В отличие от Европейского Союза или коммунистической утопии нация и суверенитет - не умственные конструкции, а исторически сложившиеся категории. Такие категории имеют свойство разрывать путы, наложенные на них утопическим сознанием, и отвоевывать свою прежнюю территорию. Достаточно вспомнить небывалый взрыв суверенитетов после падения коммунистической Бастилии. Чечня - это отголосок крушения утопии, наверное не последний.

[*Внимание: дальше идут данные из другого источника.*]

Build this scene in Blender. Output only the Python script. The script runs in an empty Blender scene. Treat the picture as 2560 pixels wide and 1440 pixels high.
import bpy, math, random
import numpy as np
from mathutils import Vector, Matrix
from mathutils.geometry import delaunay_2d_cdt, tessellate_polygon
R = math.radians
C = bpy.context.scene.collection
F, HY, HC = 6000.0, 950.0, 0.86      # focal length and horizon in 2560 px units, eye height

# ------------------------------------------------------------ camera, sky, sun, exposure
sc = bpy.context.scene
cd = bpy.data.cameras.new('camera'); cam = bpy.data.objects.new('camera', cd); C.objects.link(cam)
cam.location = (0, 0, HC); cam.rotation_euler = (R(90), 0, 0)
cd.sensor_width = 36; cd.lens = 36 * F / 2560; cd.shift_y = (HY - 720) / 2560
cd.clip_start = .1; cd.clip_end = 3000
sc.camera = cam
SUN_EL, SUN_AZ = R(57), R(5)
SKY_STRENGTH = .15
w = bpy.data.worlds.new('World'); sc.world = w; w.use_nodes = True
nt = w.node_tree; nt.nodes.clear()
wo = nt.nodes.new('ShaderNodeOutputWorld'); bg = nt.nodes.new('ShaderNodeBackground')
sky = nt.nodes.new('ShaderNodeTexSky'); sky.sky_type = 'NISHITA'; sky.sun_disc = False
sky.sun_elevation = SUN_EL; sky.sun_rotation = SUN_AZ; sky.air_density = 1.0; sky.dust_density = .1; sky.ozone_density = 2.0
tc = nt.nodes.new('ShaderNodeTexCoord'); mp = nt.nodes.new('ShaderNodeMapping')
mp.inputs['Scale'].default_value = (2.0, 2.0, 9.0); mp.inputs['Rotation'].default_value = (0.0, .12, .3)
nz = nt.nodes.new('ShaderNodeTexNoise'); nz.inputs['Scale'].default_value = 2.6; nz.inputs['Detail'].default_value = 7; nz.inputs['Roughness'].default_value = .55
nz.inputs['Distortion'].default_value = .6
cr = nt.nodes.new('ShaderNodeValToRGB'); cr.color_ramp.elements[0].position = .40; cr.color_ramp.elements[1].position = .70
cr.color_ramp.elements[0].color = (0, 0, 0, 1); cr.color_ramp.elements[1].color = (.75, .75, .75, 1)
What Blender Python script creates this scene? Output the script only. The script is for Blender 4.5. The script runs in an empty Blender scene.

Европейский Союз, от начала до конца плод человеческой выдумки, не несет ничего на смену национальной идее, как бы ни уродлива была эта идея в некоторых своих проявлениях. Более того, для того, чтобы свою предполагаемую новую идею сформулировать, у него даже нет языка - каждая из стран-членов настаивает на своем собственном, и это порождает разбухший паразитический институт штатных переводчиков. А поскольку главный продукт сегодняшней экономики - информации, для которой необходимость перевода всегда служит препятствием, это ставит под сомнение и тезис Филиппа Легрэна об экономическом процветании. И сюда же следует отнести взрыв ксенофобии и вражды к иммигрантам, без которых экономика просто немыслима - абстрактная идея братства и дружбы не в состоянии противостоять реальным предрассудкам.

Вспоминается известный сюжет о похищении Европы быком, допустим из Тициана. Пухленькая и аппетитная Европа плывет на быке в неизвестном направлении. Над ней парят амуры с луками, море спокойно, вдали горит заря, и героиню переполняют сладостный испуг и предвкушение. Но в конечном счете это всего лишь древнегреческий миф, а художник моет кисти и подсчитывает выручку.